WRITTEN REQUEST: Reproduce each line of the material exactly, minus any picture.

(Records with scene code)
----------------------------------------

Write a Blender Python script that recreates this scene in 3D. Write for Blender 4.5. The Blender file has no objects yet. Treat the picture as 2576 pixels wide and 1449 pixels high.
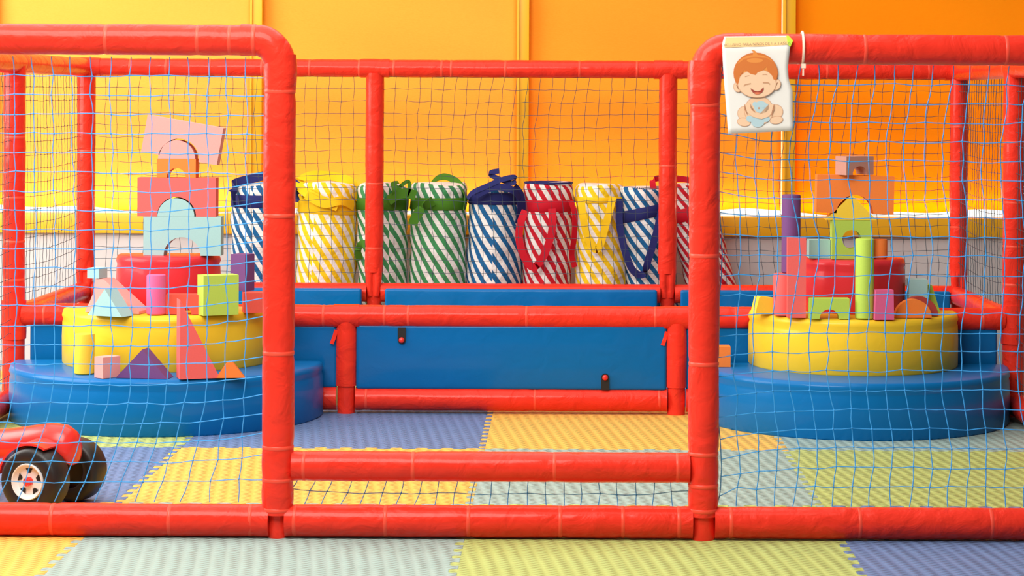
import bpy, bmesh, math, random
from mathutils import Vector, Matrix
from mathutils.geometry import tessellate_polygon
random.seed(7)
C = bpy.context.scene.collection
PI = math.pi
# ------------------------------------------------------------------ camera, light, exposure
F = 5628.0; CX = 1420.0; CY = 235.0; H = 1.171; ROLL = 0.005
def at(px, py, Y):
    """measured point of the room -> world (metres) at distance Y"""
    du = (px-CX)/F; dv = (CY-py)/F
    X = du*math.cos(ROLL)-dv*math.sin(ROLL); Z = du*math.sin(ROLL)+dv*math.cos(ROLL)
    return Vector((X*Y, Y, H+Z*Y))
cd = bpy.data.cameras.new('camera'); cam = bpy.data.objects.new('camera', cd); C.objects.link(cam)
cd.sensor_width = 36; cd.sensor_fit = 'HORIZONTAL'; cd.lens = 36*F/2576
cd.shift_x = (1288-CX)/2576; cd.shift_y = -(724.5-CY)/2576
cd.clip_start = .05; cd.clip_end = 100
ca, sa = math.cos(ROLL), math.sin(ROLL)
cam.matrix_world = Matrix(((ca,-sa,0,0),(0,0,-1,0),(sa,ca,0,H),(0,0,0,1)))
cd.dof.use_dof = True; cd.dof.focus_distance = 7.6; cd.dof.aperture_fstop = 9.0
bpy.context.scene.camera = cam
sc = bpy.context.scene
sc.view_settings.view_transform = 'Standard'; sc.view_settings.look = 'None'
sc.view_settings.gamma = 1; sc.view_settings.use_curve_mapping = False
sc.view_settings.exposure = 0.0
w = bpy.data.worlds.new('world'); sc.world = w; w.use_nodes = True
w.node_tree.nodes['Background'].inputs[0].default_value = (1.0, .97, .93, 1)
w.node_tree.nodes['Background'].inputs[1].default_value = .13
YW0 = 9.88
def area(name, loc, target, sx, sy, power, col):
    l = bpy.data.lights.new(name, 'AREA'); l.shape = 'RECTANGLE'; l.size = sx; l.size_y = sy
    l.energy = power; l.color = col
    o = bpy.data.objects.new(name, l); C.objects.link(o); o.location = loc
    o.rotation_euler = (Vector(target)-Vector(loc)).to_track_quat('-Z', 'Y').to_euler()
    return o
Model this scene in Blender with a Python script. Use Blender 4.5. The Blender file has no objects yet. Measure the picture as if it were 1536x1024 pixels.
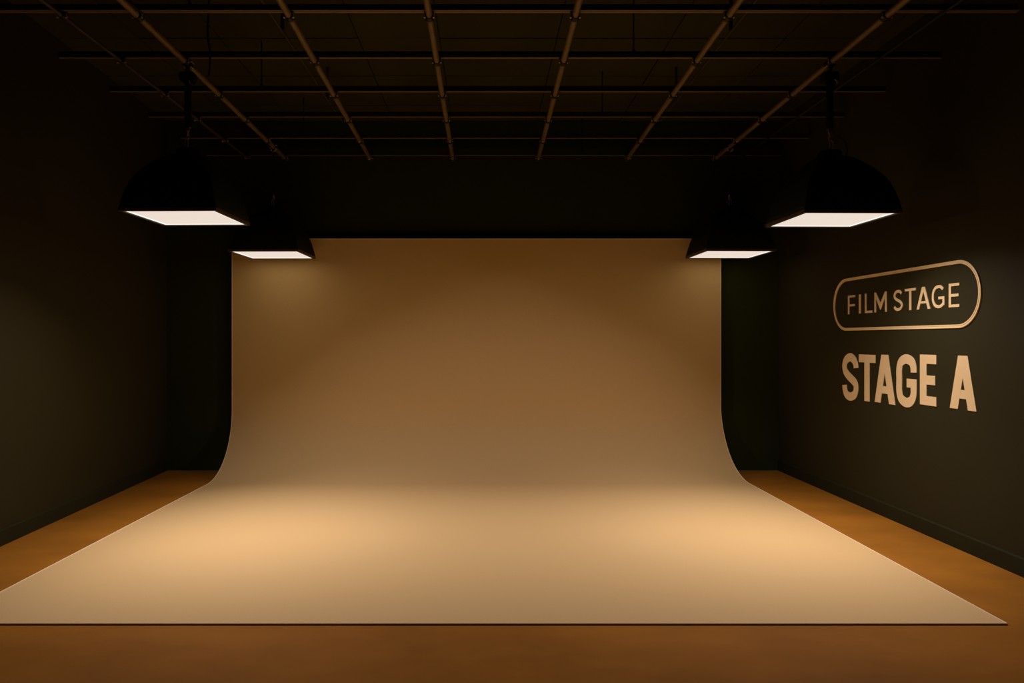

----------------------------------------

ANSWER TO THE EXERCISE:
Write a Blender Python script that recreates this scene in 3D. Write for Blender 4.5. The Blender file has no objects yet. Treat the picture as 2576 pixels wide and 1449 pixels high.
import bpy, bmesh, math, random
from mathutils import Vector, Matrix
from mathutils.geometry import tessellate_polygon
random.seed(7)
C = bpy.context.scene.collection
PI = math.pi
# ------------------------------------------------------------------ camera, light, exposure
F = 5628.0; CX = 1420.0; CY = 235.0; H = 1.171; ROLL = 0.005
def at(px, py, Y):
    """measured point of the room -> world (metres) at distance Y"""
    du = (px-CX)/F; dv = (CY-py)/F
    X = du*math.cos(ROLL)-dv*math.sin(ROLL); Z = du*math.sin(ROLL)+dv*math.cos(ROLL)
    return Vector((X*Y, Y, H+Z*Y))
cd = bpy.data.cameras.new('camera'); cam = bpy.data.objects.new('camera', cd); C.objects.link(cam)
cd.sensor_width = 36; cd.sensor_fit = 'HORIZONTAL'; cd.lens = 36*F/2576
cd.shift_x = (1288-CX)/2576; cd.shift_y = -(724.5-CY)/2576
cd.clip_start = .05; cd.clip_end = 100
ca, sa = math.cos(ROLL), math.sin(ROLL)
cam.matrix_world = Matrix(((ca,-sa,0,0),(0,0,-1,0),(sa,ca,0,H),(0,0,0,1)))
cd.dof.use_dof = True; cd.dof.focus_distance = 7.6; cd.dof.aperture_fstop = 9.0
bpy.context.scene.camera = cam
sc = bpy.context.scene
sc.view_settings.view_transform = 'Standard'; sc.view_settings.look = 'None'
sc.view_settings.gamma = 1; sc.view_settings.use_curve_mapping = False
sc.view_settings.exposure = 0.0
w = bpy.data.worlds.new('world'); sc.world = w; w.use_nodes = True
w.node_tree.nodes['Background'].inputs[0].default_value = (1.0, .97, .93, 1)
w.node_tree.nodes['Background'].inputs[1].default_value = .13
YW0 = 9.88
def area(name, loc, target, sx, sy, power, col):
    l = bpy.data.lights.new(name, 'AREA'); l.shape = 'RECTANGLE'; l.size = sx; l.size_y = sy
    l.energy = power; l.color = col
    o = bpy.data.objects.new(name, l); C.objects.link(o); o.location = loc
    o.rotation_euler = (Vector(target)-Vector(loc)).to_track_quat('-Z', 'Y').to_euler()
    return o
Model this scene in Blender with a Python script. Use Blender 4.5. The Blender file has no objects yet. Measure the picture as if it were 1536x1024 pixels.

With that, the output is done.